Nationalisme économique et réforme agraire dominent le discours de l'ancien prélat. Dans les campagnes déstructurées par l'expansion du soja, l'or vert que contrôlent souvent des investisseurs brésiliens, les paysans (300.000 sont sans terre) voient en Fernando Lugo le messie ressuscité venu les sauver de la corruption, de l'injustice et de cette pauvreté qui frappe au moins 35% de la population et n'alimente que l'émigration massive.
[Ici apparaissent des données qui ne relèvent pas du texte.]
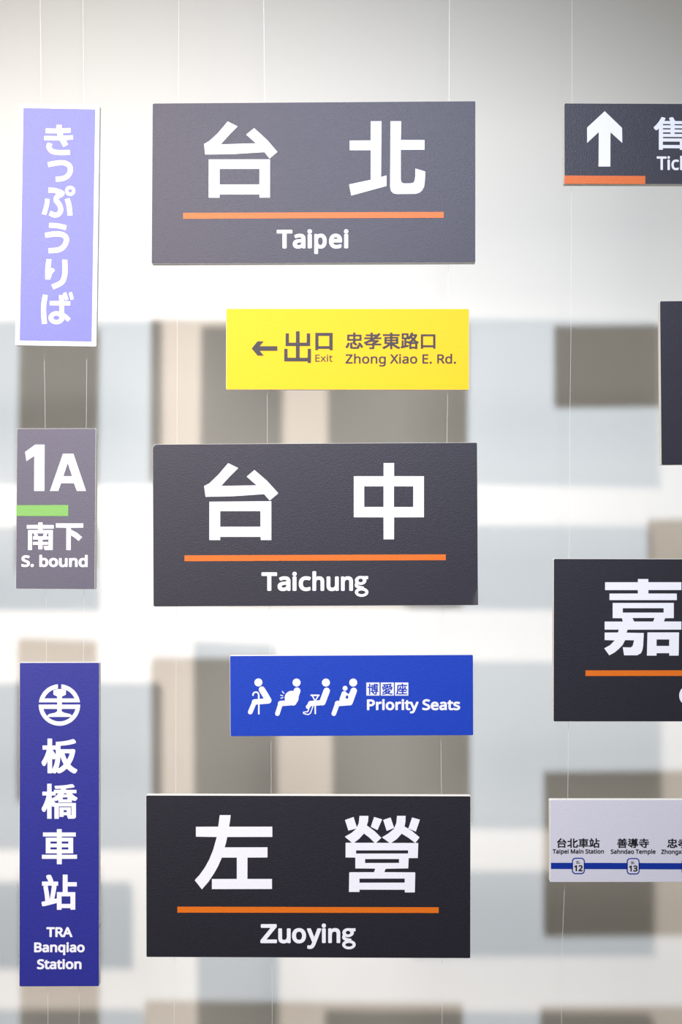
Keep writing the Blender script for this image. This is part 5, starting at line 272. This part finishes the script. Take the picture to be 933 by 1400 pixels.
["badge","blue rounded ring round number 13","lineblue",[[-1190,226,-1168,216,-1148,212,-973,212,-957,215,-933,225,-916,237,-907,246,-896,261,-889,275,-883,298,-882,570,-891,600,-902,619,-919,635,-933,645,-953,653,-984,658,-1134,658,-1150,656,-1168,652,-1187,643,-1202,631,-1215,619,-1222,609,-1230,590,-1235,572,-1236,296,-1230,275,-1221,258,-1203,237]]],
["badge_field","white field round number 13","mapwhite",[[-947,252,-940,257,-923,275,-918,286,-913,302,-912,566,-915,579,-924,596,-936,609,-947,618,-964,625,-986,628,-1131,628,-1153,625,-1170,618,-1180,611,-1190,600,-1200,583,-1205,568,-1206,301,-1198,279,-1186,262,-1177,255,-1161,246,-1144,242,-975,242,-958,246]]],
["line_code","tiny code BL","black",[[-1114,571,-1115,569,-1115,502,-1113,500,-1083,500,-1074,504,-1067,510,-1064,517,-1066,530,-1074,538,-1069,544,-1066,551,-1070,564,-1077,569,-1086,571],[-1053,571,-1054,569,-1054,502,-1052,500,-1014,501,-1012,503,-1012,509,-1014,511,-1041,512,-1041,569,-1044,571],[-1103,543,-1103,560,-1091,560,-1085,559,-1081,556,-1079,551,-1083,544,-1095,542],[-1103,512,-1103,531,-1086,531,-1079,527,-1078,520,-1082,514,-1088,511]]],
["number","black number 13","black",[[-1055,300,-1045,296,-1025,292,-989,293,-976,296,-962,303,-947,318,-941,336,-941,353,-947,368,-961,381,-948,398,-945,417,-951,437,-960,448,-968,453,-990,460,-1014,460,-1037,453,-1052,446,-1057,440,-1057,431,-1044,416,-1036,416,-1022,424,-1010,427,-994,427,-984,421,-983,408,-990,399,-1002,395,-1026,395,-1032,393,-1036,390,-1037,385,-1037,372,-1036,367,-1031,362,-1002,361,-990,359,-981,354,-978,345,-979,337,-983,330,-992,326,-999,324,-1017,324,-1030,327,-1049,333,-1054,332,-1059,328,-1060,323,-1060,308,-1059,304],[-1110,294,-1103,297,-1099,304,-1099,447,-1100,452,-1104,456,-1123,458,-1131,454,-1167,428,-1172,422,-1173,417,-1169,409,-1158,398,-1151,398,-1135,410,-1136,303,-1135,299,-1130,295]]],
["badge","blue rounded ring round number 14","lineblue",[[312,218,333,208,353,204,529,204,545,207,569,217,585,228,595,238,605,253,612,267,619,290,619,563,611,592,599,611,583,627,569,637,549,645,518,650,368,650,352,648,333,644,315,635,304,628,287,611,280,601,271,582,267,564,266,288,272,267,280,250,288,239,300,227]]],
["badge_field","white field round number 14","mapwhite",[[555,244,563,250,578,267,584,278,589,294,589,558,586,571,578,588,566,602,555,610,538,617,516,620,370,620,349,617,332,610,322,603,311,592,301,575,297,560,296,293,303,271,316,254,325,247,341,238,358,234,526,234,543,238]]],
["line_code","tiny code BL","black",[[388,563,386,561,386,494,389,493,419,493,428,496,435,503,437,509,436,522,428,530,433,536,435,543,432,556,425,561,416,563],[449,563,447,561,447,494,450,493,488,493,489,495,489,501,488,503,461,504,460,561,458,563],[399,535,399,552,411,552,417,551,421,548,422,543,419,537,407,534],[399,504,399,523,416,523,423,519,424,512,420,506,414,503]]],
["number","black number 14","black",[[390,283,397,286,400,293,401,441,400,446,396,451,379,452,371,449,333,419,329,415,328,411,330,405,341,391,350,391,362,401,365,401,365,292,366,288,370,284],[535,451,513,452,508,451,503,446,440,356,434,347,433,342,433,327,434,323,438,319,503,317,505,288,509,284,514,283,529,283,535,285,538,288,539,293,540,317,556,319,560,323,562,328,562,342,560,348,556,351,541,352,540,354,540,441,539,446],[503,389,503,353,477,353]]]]
}''')

def print_mesh(name, contours, depth, mat, parent):
    cu = bpy.data.curves.new('outline', 'CURVE')
    cu.dimensions = '2D'
    cu.fill_mode = 'BOTH'
    for c in contours:
        s = cu.splines.new('POLY')
        s.points.add(len(c) // 2 - 1)
        for i in range(len(c) // 2):
            s.points[i].co = (c[2 * i] / 20.0, c[2 * i + 1] / 20.0, 0, 1)
        s.use_cyclic_u = True
    tmp = bpy.data.objects.new('outline', cu)
    me = tmp.to_mesh()
    verts = [(v.co.x / 1000, -depth, v.co.y / 1000) for v in me.vertices]
    faces = []
    for p in me.polygons:
        idx = list(p.vertices)
        a, b, c = (Vector(verts[i]) for i in idx[:3])
        if (b - a).cross(c - a).y > 0:
            idx.reverse()
        faces.append(tuple(idx))
    tmp.to_mesh_clear()
    bpy.data.objects.remove(tmp)
    bpy.data.curves.remove(cu)
    return new_obj(name, verts, faces, mat, parent)

THICK = 0.011
def rounded(w, h, radii, n=5):
    """outline of a board face, one corner radius each: top left, top right, lower right, lower left"""
    out = []
    for (cx, cz, sx, sz, a0), r in zip(((-w / 2, h, 1, -1, 180), (w / 2, h, -1, -1, 90), (w / 2, 0, -1, 1, 0), (-w / 2, 0, 1, 1, -90)), radii):
        if r <= 0:
            out.append((cx, cz))
            continue
        for k in range(n + 1):
            a = math.radians(a0 - 90 * k / n)
            out.append((cx + sx * r + r * math.cos(a), cz + sz * r + r * math.sin(a)))
    return out

def slab(name, outline, y0, y1, mat, parent):
    n = len(outline)
    v = [(x, y0, z) for x, z in outline] + [(x, y1, z) for x, z in outline]
    f = [tuple(range(n)), tuple(range(2 * n - 1, n - 1, -1))]
    f += [(i, i + n, (i + 1) % n + n, (i + 1) % n) for i in range(n)]
    o = new_obj(name, v, f, mat, parent)
    import bmesh
    bm = bmesh.new(); bm.from_mesh(o.data); bmesh.ops.recalc_face_normals(bm, faces=bm.faces); bm.to_mesh(o.data); bm.free()
    return o

DEPTH = {'badge_field': 0.0011, 'line_code': 0.0014, 'number': 0.0014}
def sign(name, key, size, pose, face, label, category='sign', radii=(0.0015,) * 4, group=None):
    w, h = size[0] / 1000, size[1] / 1000
    x, y, z, yaw, pitch, roll = pose
    root = bpy.data.objects.new(name, None)
    root.empty_display_size = 0.05
    COL.objects.link(root)
    root.rotation_mode = 'XYZ'
    mat = Matrix.Rotation(yaw / 100, 4, 'Z') @ Matrix.Rotation(pitch / 100, 4, 'X') @ Matrix.Rotation(roll / 100, 4, 'Y')
    root.rotation_euler = mat.to_euler('XYZ')
    root.location = (x / 1000, y / 1000, EYE + z / 1000)
    tag(root, label, category, group)
    # foam core, then the printed sheet glued on its front
    slab('foam_board', rounded(w, h, radii), 0.0, THICK, M['foam'], root)
    slab('printed_sheet', rounded(w - 0.0006, h - 0.0006, radii), -0.0004, 0.0, M[face], root).location.z = 0.0003
    for nm, lb, colour, contours in PRINT.get(key, []):
        d = DEPTH.get(nm, 0.0008)
        if key != 'map' and nm == 'number':
            d = 0.0008
        if key == 'priority' and nm == 'character':
            d = 0.0011
        if key == 'kippu' and nm == 'character':
            d = 0.0011
        o = print_mesh(nm, contours, d, M[colour], root)
        if lb:
            o['label'] = lb
    return root

# ------------------------------------------------------------------ the signs (mm from the point under the eye, angles in 1/100 rad)
NAMES = 'large station name boards'
sign('station_sign', 'taipei', (444, 222), (-38.47, 1944.97, 340.17, -3.2, -2.4, 0.21), 'navy',
     'dark grey board reading Taipei, topmost big board of the middle column', group=NAMES)
taichung = sign('station_sign', 'taichung', (444, 222), (-34.82, 1941.95, -128.23, -1.07, -0.5, -0.52), 'navy',
     'dark grey board reading Taichung, with worn corners, between the yellow and the blue sign', group=NAMES, radii=(0.006, 0.0015, 0.004, 0.002))
sign('station_sign', 'zuoying', (444, 222), (-45.0, 1945.5, -609.6, -1.2, 1.0, 0.0), 'navy',
     'near-black board reading Zuoying, lowest big board under the blue priority sign', group=NAMES)
sign('station_sign', 'chiayi', (444, 222), (511.7, 1943.2, -286.3, 1.8, -0.6, 0.28), 'navy',
     'near-black board at the right edge with one large dense white character and orange line', group=NAMES)
sign('station_sign', 'rightdark', (447, 224), (661.4, 1945.5, 66.5, 1.0, 1.0, -1.13), 'navy',
     'plain dark strip of a board cut off by the right edge, nothing written in view', group=NAMES)
sign('ticket_sign', 'ticket', (333, 110.5), (471.6, 1945.6, 448.2, 2.0, 0.0, -0.21), 'navy',
     'dark sign with a white upward arrow and orange strip, top right')
sign('ticket_gate_sign', 'kippu', (110, 330), (-388.56, 1935.8, 226.09, 2.5, -1.21, 1.27), 'white',
     'upright violet sign with white border and Japanese writing, top left')
sign('exit_sign', 'exit', (333, 111), (8.82, 1948.53, 167.55, -0.93, 0.51, 0.18), 'yellow',
     'yellow exit sign with an arrow pointing left')
sign('platform_sign', 'sbound', (110, 220), (-391.6, 1947.02, -105.34, -7.0, -2.0, 0.19), 'grey',
     'narrow grey sign reading 1A and S. bound with a green stripe')
banqiao = sign('station_sign', 'banqiao', (109.5, 443), (-386.14, 1947.65, -649.7, 0.62, -1.1, -0.13), 'indigo',
     'tall narrow blue sign with round railway emblem reading Banqiao Station, lower left')
sign('priority_seat_sign', 'priority', (333, 110.5), (14.87, 1947.01, -306.46, -0.11, 1.31, -0.49), 'royal',
     'bright blue sign with four white seated figures reading Priority Seats')
sign('route_map_sign', 'map', (333, 112), (451.81, 1941.08, -505.19, 0.48, -1.88, 0.12), 'pale',
     'pale sign with a blue metro line and stop numbers 12 and 13, lower right')
# a column of boards just left of the frame: their shadows fall on the wall in view
OUT = 'boards hanging left of the frame'
for k, (w, h, xr, zb, face) in enumerate(((444, 222, -28, 340, 'navy'), (333, 111, -113, 169, 'yellow'), (444, 222, -28, -158, 'navy'),
                                          (333, 111, -68, -321, 'royal'), (444, 222, -52, -607, 'navy'))):
    sign('blank_sign', '', (w, h), (xr - w / 2 - 466.5, 1944, zb, 0, 0, 0), face,
         'blank board hanging left of the narrow upright signs, ' + ('topmost', 'second from the top', 'third from the top', 'fourth from the top', 'lowest')[k] + ' of five', group=OUT)

# ------------------------------------------------------------------ nylon threads, from the ceiling down behind the boards
THREADS = (
    ('left one of the two behind the upright violet sign', ((-428, 1790), (-415.5, 700), (-410, 227), (-408.5, 115), (-405, -649), (-404.5, -760))),
    ('right one of the two behind the upright violet sign', ((-360, 1790), (-356.5, 700), (-351, 227), (-352, 115), (-361.5, -649), (-362.5, -760))),
    ('thread behind the left end of the Taipei board', ((-221, 1790), (-223.5, 700), (-225.5, 250), (-227.5, -300), (-230, -760))),
    ('thread from the ceiling to the left part of the yellow sign', ((-108, 1790), (-106.5, 700), (-101.5, 167), (-101.5, 95), (-96.5, -306), (-94.5, -760))),
    ('thread from the ceiling to the right end of the yellow sign', ((152, 1790), (149.5, 700), (147, 167), (146, 95), (137.5, -306), (138.5, -387), (139.5, -760))),
    ('thread above the white arrow of the ticket sign', ((320, 1790), (318.5, 700), (317, 260), (315.5, 140), (313.5, -287), (312.5, -393), (308.5, -506), (304.5, -600), (303.5, -760))),
    ('right of the frame, behind the ticket sign end', ((590, 1790), (592, 500), (588, -760))),
    ('right of the frame, behind the big right boards', ((705, 1790), (707, 66), (706, -286), (706, -760))),
)
for what, pts in THREADS:
    # let the thread pass 1 mm behind the boards' backs
    t = tube('nylon_thread', [(x / 1000, 1.944 + THICK + (0.008 if x < -300 else 0.003), EYE + z / 1000) for x, z in pts], 0.00016, M['nylon'])
    tag(t, 'thin clear nylon thread, ' + what.replace('thread ', '', 1), 'thread', 'nylon hanging threads')
for x in (-0.875, -0.60):
    t = tube('nylon_thread', [(x, 1.944 + THICK + 0.001, EYE + 1.8), (x, 1.944 + THICK + 0.001, EYE - 0.76)], 0.00016, M['nylon'])
    tag(t, 'thin clear nylon thread behind the blank boards left of the frame, ' + ('outer' if x < -0.7 else 'inner') + ' one', 'thread', 'nylon hanging threads')

# ------------------------------------------------------------------ small wear
# the lower right corner of the Taichung print has lifted and curls off the foam
v, f = [], []
for i in range(6):
    z = 0.0004 + 0.0245 * i / 5
    reach = 0.0105 * (1 - (i / 5) ** 1.6)
    for j in range(4):
        u = j / 3
        v.append((0.2218 - reach * (1 - u), -0.0007 - 0.0022 * u * u * (1 - i / 5), z))
for i in range(5):
    for j in range(3):
        a = i * 4 + j
        f.append((a, a + 1, a + 5, a + 4))
new_obj('curled_corner', v, f, M['navy'], taichung)['label'] = 'curled lower right corner of the print'
# a scrap of dark tape at the right edge of the Banqiao board
new_obj('tape_scrap', [(0.0545, -0.0006, 0.079), (0.0572, -0.0002, 0.0865), (0.0566, 0.003, 0.087), (0.0545, 0.004, 0.078)], [(0, 1, 2, 3)], M['dark'], banqiao)['label'] = 'scrap of dark tape on the edge'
Un messie qui leur parle volontiers en guarani, langue précolombienne officielle au même titre que l'espagnol et comprise par 90% des Paraguayens, quasi tous métis. Le pays ne compterait plus que 85.000 autochtones authentiques, mais, dit-on, si les Paraguayens raisonnent en espagnol, ils aiment et haïssent en guarani. Même Lino Oviedo le manie à merveille dans ses meetings.

Interpellant les deux grands voisins et partenaires du Paraguay au sein du Mercosur, Fernando Lugo réclame -ce fut un thème majeur de sa campagne- la révision des traités sur les centrales hydroélectriques exploitées en bordure du fleuve Parana, à Yacyreta avec l'Argentine et à Itaipu avec le Brésil.

Le traité sur la puissante centrale d'Itaipu répartit en part égales la production, mais il prévoit que chacun des deux partenaires cède à l'autre, au prix de revient, l'énergie électrique qu'il n'utilise pas. En conséquence, le Paraguay est devenu malgré lui, dans un sous-continent menacé de crise énergétique, le troisième exportateur mondial d'électricité, assurant à bas prix au géant brésilien 20% de sa consommation.

Fernando Lugo veut que l'électricité cédée à son voisin soit facturée au prix du marché. La facture annuelle, 307 millions de dollars en 2007, bondirait alors à deux milliards de dollars. Le Brésil de Lula fait la sourde oreille. Il a déjà été échaudé par la hausse des prix du gaz livré par un autre nationaliste de gauche, le Bolivien Evo Morales.